COLLECTED DATA:
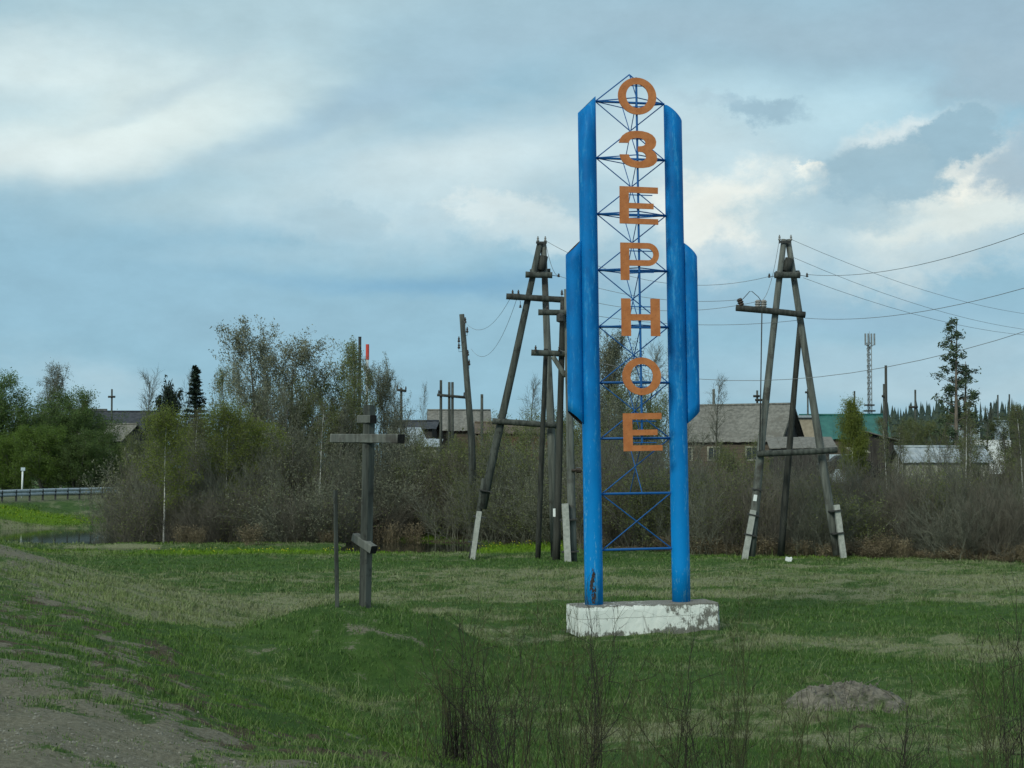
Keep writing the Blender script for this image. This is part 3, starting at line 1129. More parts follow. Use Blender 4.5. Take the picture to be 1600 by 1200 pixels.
    def slab_ring(a, b, t):
        n = len(a)
        m = MB()
        vs = [(p[0], -t, p[1]) for p in a] + [(p[0], -t, p[1]) for p in b] + [(p[0], t, p[1]) for p in a] + [(p[0], t, p[1]) for p in b]
        fs = []
        for i in range(n):
            j = (i + 1) % n
            fs += [(i, j, n + j, n + i), (2 * n + j, 2 * n + i, 3 * n + i, 3 * n + j), (j, i, 2 * n + i, 2 * n + j), (n + i, n + j, 3 * n + j, 3 * n + i)]
        m.add(vs, fs)
        return m

    def slab_poly(pts, t, m=None):
        m = m or MB()
        n = len(pts)
        m.add([(p[0], -t, p[1]) for p in pts] + [(p[0], t, p[1]) for p in pts],
              [tuple(range(n)), tuple(reversed(range(n, 2 * n)))] + [((i + 1) % n, i, n + i, n + (i + 1) % n) for i in range(n)])
        return m
    T = 0.014
    Wd, Hh = 0.83, 0.775
    hw, hh = Wd / 2, Hh / 2

    def letter_O():
        a, b = ring(hh, hh, 48, hw / hh)
        b = [(math.cos(2 * math.pi * i / 48) * (hw - 0.172), math.sin(2 * math.pi * i / 48) * (hh - 0.138)) for i in range(48)]
        return slab_ring(a, b, T)

    def letter_E():
        s, v = 0.128, 0.195
        P = [(-hw, -hh), (hw, -hh), (hw, -hh + s * .9), (-hw + v, -hh + s * .9), (-hw + v, -s * .45 - .01), (hw * 0.76, -s * .45 - .01), (hw * 0.76, s * .45 - .01), (-hw + v, s * .45 - .01), (-hw + v, hh - s), (hw * 0.99, hh - s), (hw * 0.99, hh), (-hw, hh)]
        return slab_poly(P, T)

    def letter_N():
        v, s = 0.2, 0.13
        P = [(-hw, -hh), (-hw + v, -hh), (-hw + v, -s / 2), (hw - v, -s / 2), (hw - v, -hh), (hw, -hh), (hw, hh), (hw - v, hh), (hw - v, s / 2), (-hw + v, s / 2), (-hw + v, hh), (-hw, hh)]
        return slab_poly(P, T)

    def letter_P():
        # outline walked with the bowl's counter joined by a hairline seam
        v = 0.185
        yb = hh - 0.49 * Hh - 0.03 + 0.0
        rO = (hh - (-0.09)) / 2
        cy = (hh - 0.09) / 2
        rI = rO - 0.12
        cxo = hw - rO
        out = [(-hw, -hh), (-hw + v, -hh), (-hw + v, -0.09)]
        arc_o = [(cxo + rO * math.cos(R(a)), cy + rO * math.sin(R(a))) for a in range(-90, 91, 12)]
        arc_i = [(cxo + rI * math.cos(R(a)), cy + rI * math.sin(R(a))) for a in range(90, -91, -12)]
        seamx = -hw + v
        pts = out + arc_o + [(-hw, hh)]
        # build as strips: stem + bowl
        m = slab_poly([(-hw, -hh), (seamx, -hh), (seamx, hh), (-hw, hh)], T)
        A = [(seamx, -0.09)] + arc_o + [(seamx, hh)]
        Bp = [(seamx, cy - rI)] + list(reversed(arc_i)) + [(seamx, cy + rI)]
        n = len(A)
        vs = [(p[0], -T, p[1]) for p in A] + [(p[0], -T, p[1]) for p in Bp] + [(p[0], T, p[1]) for p in A] + [(p[0], T, p[1]) for p in Bp]
        fs = []
        for i in range(n - 1):
            j = i + 1
            fs += [(i, j, n + j, n + i), (2 * n + j, 2 * n + i, 3 * n + i, 3 * n + j), (j, i, 2 * n + i, 2 * n + j), (n + i, n + j, 3 * n + j, 3 * n + i)]
        m.add(vs, fs)
        return m

    def letter_Z():
        # traced in the drawing's own units (x right, y down), centre line as a thick variable stroke
        outer = [(433, 496), (441, 470), (456, 446), (478, 428), (505, 417), (540, 412), (580, 413), (615, 421), (642, 435), (660, 456), (667, 480), (664, 505), (654, 524), (638, 536),
                 (655, 548), (668, 568), (672, 594), (666, 618), (648, 637), (622, 650), (585, 657), (545, 658), (508, 652), (478, 640), (456, 622), (443, 598), (437, 572)]
        inner = [(494, 494), (499, 482), (507, 472), (520, 465), (536, 461), (556, 460), (575, 463), (590, 470), (599, 481), (600, 494), (594, 505), (580, 512), (552, 516), (552, 532),
                 (552, 550), (582, 553), (596, 563), (603, 578), (602, 592), (592, 604), (576, 611), (556, 614), (536, 612), (518, 606), (505, 597), (497, 585), (494, 571)]
        f = lambda p: ((p[0] - 552.5) / 240 * Wd, -(p[1] - 535) / 246 * Hh)
        A, Bp = [f(p) for p in outer], [f(p) for p in inner]
        n = len(A)
        vs = [(p[0], -T, p[1]) for p in A] + [(p[0], -T, p[1]) for p in Bp] + [(p[0], T, p[1]) for p in A] + [(p[0], T, p[1]) for p in Bp]
        fs = []
        for i in range(n - 1):
            j = i + 1
            fs += [(j, i, n + i, n + j), (2 * n + i, 2 * n + j, 3 * n + j, 3 * n + i), (i, j, 2 * n + j, 2 * n + i), (n + j, n + i, 3 * n + i, 3 * n + j)]
        fs += [(0, n, 3 * n, 2 * n), (2 * n - 1, n - 1, 3 * n - 1, 4 * n - 1)]
        m = MB()
        m.add(vs, fs)
        return m
    seq = [(letter_O, 151, 'О'), (letter_Z, 234, 'З'), (letter_E, 321.5, 'Е'), (letter_P, 409, 'Р'), (letter_N, 496, 'Н'), (letter_O, 588, 'О'), (letter_E, 675, 'Е')]
    for k, (fn, py, ch) in enumerate(seq):
        m = fn()
        o = part("letter", m, M['orange'], root, True)
        o.location = (0.0, F - 0.045, zof(py, d=31.52))
        o.rotation_euler = (0, R(rnd.uniform(-0.8, 0.8)), 0)
        for zb in (-0.22, 0.22):
            rod("bracket", (-0.30, F - 0.028, zof(py, d=31.52) + zb), (0.30, F - 0.028, zof(py, d=31.52) + zb), 0.011)
        o['label'] = "orange sheet-metal letter %s, %s from the top" % (ch, ('first', 'second', 'third', 'fourth', 'fifth', 'sixth', 'seventh')[k])
    return root


build_sign()


# ------------------------------------------------------------------ the wooden cross on its mound, the stake beside it
def bend_log(mb, p, q, r0, r1, n=9, segs=6, wob=0.02, seed=0, mi=0):
    rg = random.Random(seed)
    p, q = Vector(p), Vector(q)
    d = (q - p).normalized()
    a = d.orthogonal().normalized()
    b = d.cross(a)
    pts, rr = [], []
    w1, w2 = rg.uniform(-1, 1), rg.uniform(-1, 1)
    for i in range(segs + 1):
        t = i / segs
        o = math.sin(math.pi * t) * wob
        pts.append(p.lerp(q, t) + a * (o * w1 + rg.uniform(-1, 1) * wob * 0.15) + b * (o * w2))
        rr.append((r0 + (r1 - r0) * t) * (1 + rg.uniform(-0.04, 0.04)))
    mb.poly(pts, rr, n, True, mi)


def beam(c, size, rot, seed=1, bev=0.012):
    """A hewn beam: chamfered long box with uneven faces; long axis is local z of size[2]."""
    rg = random.Random(seed)
    m = MB()
    hx, hy, hz = size[0] / 2, size[1] / 2, size[2] / 2
    prof = [(-hx + bev, -hy), (hx - bev, -hy), (hx, -hy + bev), (hx, hy - bev), (hx - bev, hy), (-hx + bev, hy), (-hx, hy - bev), (-hx, -hy + bev)]
    k = 10
    vs, fs = [], []
    for i in range(k + 1):
        z = -hz + 2 * hz * i / k
        for (x, y) in prof:
            j = 1 + rg.uniform(-0.035, 0.035)
            vs.append(Vector(c) + rot @ Vector((x * j, y * j, z)))
    n = 8
    for i in range(k):
        for j in range(n):
            j2 = (j + 1) % n
            fs.append((i * n + j, i * n + j2, (i + 1) * n + j2, (i + 1) * n + j))
    m.add(vs, fs)
    m.f += [tuple(reversed(range(n))), tuple(k * n + j for j in range(n))]
    m.m += [1, 1]
    m.s += [False, False]
    return m


def build_cross():
    d = 26.0
    b = W(570.5, 948, d)
    b.z = Z(b.x, b.y)
    t = W(577, 633, d)
    root = thing("wooden_cross", b, "weathered grey three-bar wooden cross standing on the grassy mound", "cross")
    axis = (t - b)
    up = axis.normalized()
    yaw = R(-47)                       # right ends of the bars come towards the road
    ex = Vector((math.cos(yaw), math.sin(yaw), 0))
    ey = up.cross(ex).normalized()
    ex = ey.cross(up).normalized()
    post_rot = Matrix((ex, ey, up)).transposed()
    L = axis.length + 0.3
    m = beam(b + up * (L / 2 - 0.3), (0.17, 0.17, L), post_rot, 4, 0.03)
    part("post", m, [M['wood_mid'], M['shaded_ends']], root)
    bar_rot = Matrix((up, ey, ex)).transposed()
    sc = FPX / d

    def bar(name, py, length, th, tilt=0.0, ahead=0.0, hgt=None):
        c = b + up * ((948 - py) / sc)
        rt = Matrix.Rotation(tilt, 3, ey) @ bar_rot
        part(name, beam(c - ey * ahead, (hgt or th, th, length), rt, int(py), 0.012), [M['wood'], M['shaded_ends']], root)
    bar("top_bar", 656, 0.36, 0.145, 0.0, 0.045, 0.135)
    bar("main_bar", 686, 1.86, 0.155, R(0.5), 0.045, 0.15)
    bar("foot_bar", 849, 0.56, 0.135, R(20), 0.045, 0.14)
    # stake
    sb, st = W(527, 949, d - 0.3), W(524, 766, d - 0.3)
    sb.z = Z(sb.x, sb.y) - 0.1
    r = thing("wooden_stake", (sb.x, sb.y, sb.z + 0.1), "thin grey wooden stake leaning beside the cross on the mound", "stake")
    ax = (st - sb)
    rot = ax.to_track_quat('Z', 'Y').to_matrix() @ Matrix.Rotation(R(20), 3, 'Z')
    part("stake_pole", beam((sb + st) / 2, (0.075, 0.06, ax.length), rot, 12, 0.01), [M['wood_mid'], M['shaded_ends']], r)


build_cross()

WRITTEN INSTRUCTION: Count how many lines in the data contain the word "part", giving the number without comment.

TASK OUTPUT: 5